08/07/2025
Dlaczego tak bardzo szukamy miłości i akceptacji?
Jeśli to czytasz, lub słyszysz to znaczy, że Twoje serce wciąż woła, nie z rozpaczy, ale z głębokiej tęsknoty. Tęsknoty za czymś, co od zawsze było Twoim prawem, za miłością i za byciem widzianym, naprawdę widzianym. Od najmłodszych lat pragniemy jednego, by ktoś spojrzał na nas takim spojrzeniem, które mówi,
jesteś dobry, wystarczający, kochany, po prostu dlatego, że jesteś.

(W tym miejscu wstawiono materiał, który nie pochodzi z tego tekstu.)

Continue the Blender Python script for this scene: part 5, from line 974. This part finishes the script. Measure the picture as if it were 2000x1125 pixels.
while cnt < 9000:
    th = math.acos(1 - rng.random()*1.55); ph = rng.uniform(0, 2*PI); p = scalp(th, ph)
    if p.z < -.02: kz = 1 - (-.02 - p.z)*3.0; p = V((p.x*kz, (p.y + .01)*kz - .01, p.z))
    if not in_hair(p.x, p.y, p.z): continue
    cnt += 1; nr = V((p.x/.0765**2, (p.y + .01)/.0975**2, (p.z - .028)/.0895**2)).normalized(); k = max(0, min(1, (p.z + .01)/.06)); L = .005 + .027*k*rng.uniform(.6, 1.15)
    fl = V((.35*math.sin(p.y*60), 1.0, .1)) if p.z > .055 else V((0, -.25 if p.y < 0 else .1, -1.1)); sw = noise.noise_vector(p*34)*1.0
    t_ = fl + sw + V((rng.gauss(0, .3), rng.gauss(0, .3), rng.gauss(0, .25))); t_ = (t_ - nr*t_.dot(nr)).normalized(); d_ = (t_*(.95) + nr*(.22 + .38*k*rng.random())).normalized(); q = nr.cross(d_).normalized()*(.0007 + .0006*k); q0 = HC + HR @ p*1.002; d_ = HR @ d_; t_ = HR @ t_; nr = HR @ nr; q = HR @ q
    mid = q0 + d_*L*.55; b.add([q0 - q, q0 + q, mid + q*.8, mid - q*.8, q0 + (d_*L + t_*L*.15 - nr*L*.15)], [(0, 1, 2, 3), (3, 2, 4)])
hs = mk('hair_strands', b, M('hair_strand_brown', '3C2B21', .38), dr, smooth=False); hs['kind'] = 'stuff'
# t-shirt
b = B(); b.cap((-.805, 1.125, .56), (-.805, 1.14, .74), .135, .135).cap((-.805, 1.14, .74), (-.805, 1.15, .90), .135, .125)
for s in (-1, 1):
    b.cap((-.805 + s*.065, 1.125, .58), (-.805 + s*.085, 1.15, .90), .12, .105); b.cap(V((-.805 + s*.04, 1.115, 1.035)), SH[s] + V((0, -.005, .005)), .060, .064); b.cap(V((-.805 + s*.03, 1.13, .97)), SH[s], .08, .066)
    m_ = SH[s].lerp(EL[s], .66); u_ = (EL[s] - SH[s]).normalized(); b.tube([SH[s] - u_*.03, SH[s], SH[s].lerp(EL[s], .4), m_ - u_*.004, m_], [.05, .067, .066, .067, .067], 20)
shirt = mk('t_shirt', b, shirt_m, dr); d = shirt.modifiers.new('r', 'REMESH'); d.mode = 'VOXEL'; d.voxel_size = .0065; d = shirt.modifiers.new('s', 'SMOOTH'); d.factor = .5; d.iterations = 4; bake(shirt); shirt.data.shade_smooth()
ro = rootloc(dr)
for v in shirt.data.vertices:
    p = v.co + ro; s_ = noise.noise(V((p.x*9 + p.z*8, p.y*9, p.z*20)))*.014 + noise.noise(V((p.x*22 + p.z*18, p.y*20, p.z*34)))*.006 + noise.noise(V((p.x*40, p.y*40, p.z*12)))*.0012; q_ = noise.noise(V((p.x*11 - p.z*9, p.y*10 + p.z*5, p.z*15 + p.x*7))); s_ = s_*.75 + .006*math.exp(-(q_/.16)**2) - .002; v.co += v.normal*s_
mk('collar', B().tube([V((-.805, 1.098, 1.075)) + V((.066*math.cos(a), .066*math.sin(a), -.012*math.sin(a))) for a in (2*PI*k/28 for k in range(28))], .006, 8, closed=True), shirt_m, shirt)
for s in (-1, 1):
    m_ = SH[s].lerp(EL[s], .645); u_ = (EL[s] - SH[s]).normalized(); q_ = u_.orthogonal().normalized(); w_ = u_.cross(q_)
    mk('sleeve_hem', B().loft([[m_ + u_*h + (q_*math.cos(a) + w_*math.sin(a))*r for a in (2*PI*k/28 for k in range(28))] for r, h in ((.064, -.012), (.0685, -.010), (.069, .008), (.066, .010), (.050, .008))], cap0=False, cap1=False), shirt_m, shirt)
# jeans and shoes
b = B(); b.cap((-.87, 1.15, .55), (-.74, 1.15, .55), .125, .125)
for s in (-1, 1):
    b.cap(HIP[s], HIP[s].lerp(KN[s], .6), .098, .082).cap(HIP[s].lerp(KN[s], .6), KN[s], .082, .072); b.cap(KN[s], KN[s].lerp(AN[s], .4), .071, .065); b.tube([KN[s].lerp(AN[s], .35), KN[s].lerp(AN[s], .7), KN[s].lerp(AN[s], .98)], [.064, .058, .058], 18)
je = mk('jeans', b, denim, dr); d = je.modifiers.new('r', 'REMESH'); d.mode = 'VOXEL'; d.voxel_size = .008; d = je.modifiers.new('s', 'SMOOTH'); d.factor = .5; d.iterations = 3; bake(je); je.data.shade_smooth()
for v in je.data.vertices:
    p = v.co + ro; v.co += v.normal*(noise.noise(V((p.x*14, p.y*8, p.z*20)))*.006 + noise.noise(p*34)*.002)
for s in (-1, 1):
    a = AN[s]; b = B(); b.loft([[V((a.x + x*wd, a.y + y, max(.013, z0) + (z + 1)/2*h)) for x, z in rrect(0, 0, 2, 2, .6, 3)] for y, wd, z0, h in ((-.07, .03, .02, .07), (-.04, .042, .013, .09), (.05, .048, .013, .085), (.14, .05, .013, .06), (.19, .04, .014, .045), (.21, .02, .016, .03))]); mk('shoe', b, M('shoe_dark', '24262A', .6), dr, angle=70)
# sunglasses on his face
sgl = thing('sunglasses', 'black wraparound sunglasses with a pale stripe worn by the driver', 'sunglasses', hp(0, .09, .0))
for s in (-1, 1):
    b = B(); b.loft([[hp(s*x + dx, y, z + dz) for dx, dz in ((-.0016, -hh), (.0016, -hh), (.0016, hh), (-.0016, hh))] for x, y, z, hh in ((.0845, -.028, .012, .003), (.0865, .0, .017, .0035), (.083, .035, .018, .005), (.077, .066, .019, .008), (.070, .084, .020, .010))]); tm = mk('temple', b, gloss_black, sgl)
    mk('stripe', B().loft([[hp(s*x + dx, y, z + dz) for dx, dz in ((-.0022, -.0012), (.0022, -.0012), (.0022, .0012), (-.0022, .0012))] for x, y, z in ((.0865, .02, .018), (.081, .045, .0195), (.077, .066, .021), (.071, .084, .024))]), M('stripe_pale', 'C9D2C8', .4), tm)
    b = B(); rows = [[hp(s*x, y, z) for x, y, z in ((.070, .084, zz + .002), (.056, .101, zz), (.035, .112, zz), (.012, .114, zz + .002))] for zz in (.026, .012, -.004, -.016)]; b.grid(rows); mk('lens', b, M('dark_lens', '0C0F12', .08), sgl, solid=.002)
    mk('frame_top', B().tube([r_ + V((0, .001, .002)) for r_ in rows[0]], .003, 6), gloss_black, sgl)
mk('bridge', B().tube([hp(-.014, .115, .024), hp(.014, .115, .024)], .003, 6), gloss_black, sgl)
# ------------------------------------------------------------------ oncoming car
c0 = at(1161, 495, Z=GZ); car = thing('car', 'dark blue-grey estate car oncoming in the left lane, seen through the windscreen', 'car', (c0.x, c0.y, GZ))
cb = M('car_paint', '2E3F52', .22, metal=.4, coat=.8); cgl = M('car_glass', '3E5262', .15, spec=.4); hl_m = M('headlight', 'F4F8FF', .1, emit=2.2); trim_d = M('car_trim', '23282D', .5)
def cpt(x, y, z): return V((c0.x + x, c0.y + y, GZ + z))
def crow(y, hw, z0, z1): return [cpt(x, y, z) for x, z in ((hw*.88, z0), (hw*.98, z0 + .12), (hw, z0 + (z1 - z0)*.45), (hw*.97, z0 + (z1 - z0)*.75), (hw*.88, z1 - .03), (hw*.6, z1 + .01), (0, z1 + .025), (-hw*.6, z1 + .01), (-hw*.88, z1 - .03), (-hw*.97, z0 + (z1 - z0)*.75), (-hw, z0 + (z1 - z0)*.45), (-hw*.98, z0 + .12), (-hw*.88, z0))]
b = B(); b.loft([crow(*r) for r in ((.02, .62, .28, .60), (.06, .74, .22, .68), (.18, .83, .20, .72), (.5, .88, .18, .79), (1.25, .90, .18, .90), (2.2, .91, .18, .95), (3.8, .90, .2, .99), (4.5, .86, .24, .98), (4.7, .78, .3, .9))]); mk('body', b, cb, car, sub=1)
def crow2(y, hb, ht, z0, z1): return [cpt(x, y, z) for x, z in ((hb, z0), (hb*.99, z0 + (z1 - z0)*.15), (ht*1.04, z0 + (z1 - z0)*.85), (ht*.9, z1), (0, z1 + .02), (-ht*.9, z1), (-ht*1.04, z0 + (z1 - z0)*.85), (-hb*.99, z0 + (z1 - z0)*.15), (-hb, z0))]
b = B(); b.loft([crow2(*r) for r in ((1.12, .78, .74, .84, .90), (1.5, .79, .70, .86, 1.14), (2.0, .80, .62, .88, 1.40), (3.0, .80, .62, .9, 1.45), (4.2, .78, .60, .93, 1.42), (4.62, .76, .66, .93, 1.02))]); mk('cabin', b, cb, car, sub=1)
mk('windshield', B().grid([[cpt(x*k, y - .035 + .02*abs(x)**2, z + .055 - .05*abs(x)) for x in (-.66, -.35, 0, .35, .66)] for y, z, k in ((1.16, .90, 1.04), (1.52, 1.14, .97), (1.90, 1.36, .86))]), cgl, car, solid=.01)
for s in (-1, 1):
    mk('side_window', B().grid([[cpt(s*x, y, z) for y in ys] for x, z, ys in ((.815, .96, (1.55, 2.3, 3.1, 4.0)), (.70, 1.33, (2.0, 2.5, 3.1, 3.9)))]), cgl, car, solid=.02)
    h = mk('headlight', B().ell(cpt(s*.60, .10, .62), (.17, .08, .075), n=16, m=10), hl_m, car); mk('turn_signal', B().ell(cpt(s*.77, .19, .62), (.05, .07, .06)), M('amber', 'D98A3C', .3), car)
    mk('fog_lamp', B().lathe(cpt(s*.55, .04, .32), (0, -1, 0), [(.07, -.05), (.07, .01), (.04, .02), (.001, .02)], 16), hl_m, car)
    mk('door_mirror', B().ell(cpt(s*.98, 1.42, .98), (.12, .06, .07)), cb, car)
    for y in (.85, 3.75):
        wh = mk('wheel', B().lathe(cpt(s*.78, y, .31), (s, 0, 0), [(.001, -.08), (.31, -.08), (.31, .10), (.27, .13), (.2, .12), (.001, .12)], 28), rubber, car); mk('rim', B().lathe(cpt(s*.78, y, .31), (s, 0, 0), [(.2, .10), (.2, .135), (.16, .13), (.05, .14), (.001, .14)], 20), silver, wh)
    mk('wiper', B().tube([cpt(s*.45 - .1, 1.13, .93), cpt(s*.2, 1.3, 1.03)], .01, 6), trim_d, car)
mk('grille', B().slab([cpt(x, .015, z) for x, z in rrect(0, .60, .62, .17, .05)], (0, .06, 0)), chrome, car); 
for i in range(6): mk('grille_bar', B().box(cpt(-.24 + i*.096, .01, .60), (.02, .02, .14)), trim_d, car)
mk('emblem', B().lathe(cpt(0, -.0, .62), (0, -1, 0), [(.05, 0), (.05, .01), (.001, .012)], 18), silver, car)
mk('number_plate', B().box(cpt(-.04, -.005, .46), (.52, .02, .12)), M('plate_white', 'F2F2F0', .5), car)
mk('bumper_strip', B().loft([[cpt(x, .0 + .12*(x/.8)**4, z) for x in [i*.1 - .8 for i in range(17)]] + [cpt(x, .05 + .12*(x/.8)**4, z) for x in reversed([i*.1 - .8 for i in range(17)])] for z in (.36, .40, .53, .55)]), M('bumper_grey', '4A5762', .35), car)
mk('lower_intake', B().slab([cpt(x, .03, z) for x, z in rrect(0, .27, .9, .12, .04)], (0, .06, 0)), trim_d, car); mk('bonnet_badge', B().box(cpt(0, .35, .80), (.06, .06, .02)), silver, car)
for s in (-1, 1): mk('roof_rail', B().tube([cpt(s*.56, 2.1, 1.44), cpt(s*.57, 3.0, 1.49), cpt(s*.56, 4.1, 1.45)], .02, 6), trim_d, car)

Gdy byliśmy dziećmi, nasze serca były otwarte, czyste, gotowe kochać i ufać, ale nie zawsze trafialiśmy na tych, którzy potrafili to serce przyjąć. Nie każdy dorosły umiał spojrzeć z czułością nie dlatego, że nie chciał, ale często dlatego, że sam nosił swoje rany.
I choć to boli, chcę dziś powiedzieć głośno, to nigdy nie była Twoja wina. To, że dziś wciąż szukasz miłości, to nie jest słabość, to odwaga Duszy, która pamięta, czym jest prawda, bo Ty wciąż pamiętasz.
Pod warstwami zranień i doświadczeń, wciąż tli się w Tobie światło, pamięć o miłości, która nie stawia warunków, o miłości, która nie odchodzi, gdy popełniasz błąd, o miłości, która jest domem.
Nie szukasz miłości dlatego, że jesteś pusty, szukasz bo głęboko w sobie wiesz, że zasługujesz, bo Twoja Dusza chce wrócić do siebie, do prawdy, do źródła.
I chcę Ci dzisiaj przypomnieć coś bardzo ważnego, najgłębsze uzdrowienie zaczyna się wtedy, gdy przestajesz szukać miłości na zewnątrz, a zaczynasz ją przywoływać w sobie. Zatrzymaj się na chwilę, popatrz dziś na siebie oczami, których kiedyś Ci brakowało z czułością, z łagodnością. Powiedz sobie: Widzę Cię, czuję Twój ból, kocham Cię za to, że przetrwałeś, nie jesteś już sam, Jestem tutaj.
Widzę Was kochani, nie tylko silnych, odpowiedzialnych, często milczących ludzi.
Widzę też w Was te dzieci, które wciąż czekają. Te dziewczynki i chłopców w środku, którzy tak bardzo pragnęli być zauważeni, którzy patrzyli w stronę rodziców z nadzieją, że w końcu usłyszą: Jestem z Ciebie dumny. Jesteś dla mnie ważna. Wiem, że nauczyliście się to wszystko chować, pod uśmiechem, pod siłą, pod ciszą, ale dziś, kochani, już nie musicie się chować.
Nie wstydźcie się tej tęsknoty, nie wstydźcie się łez, nawet jeśli nigdy nie pozwolono Wam ich wypłakać, bo ta tęsknota nie czyni Was słabymi, ona jest dowodem, że Wasze serca wciąż żyją, że mimo wszystkiego, wciąż potraficie kochać.
I właśnie za to Was kocham, za to, że pomimo ran, nadal wierzycie, czujecie, nadal chcecie być światłem.
Chcę Wam dziś powiedzieć: Już nie musicie niczego udowadniać, nie musicie być wystarczający, by zasłużyć, już zasłużyliście po prostu tym, kim jesteście. Gdybym mogła, przytuliłabym dziś nie tylko Was, ale też te dzieci w Was i szepnęłabym im do ucha: Kocham Cię, moje serduszko, nie jesteś zapomniany, Jesteś widziany i kochany.
I wszystko, czego nie dostaliście wtedy, możecie dziś sobie podarować. Jestem tu z Wami i dla Was.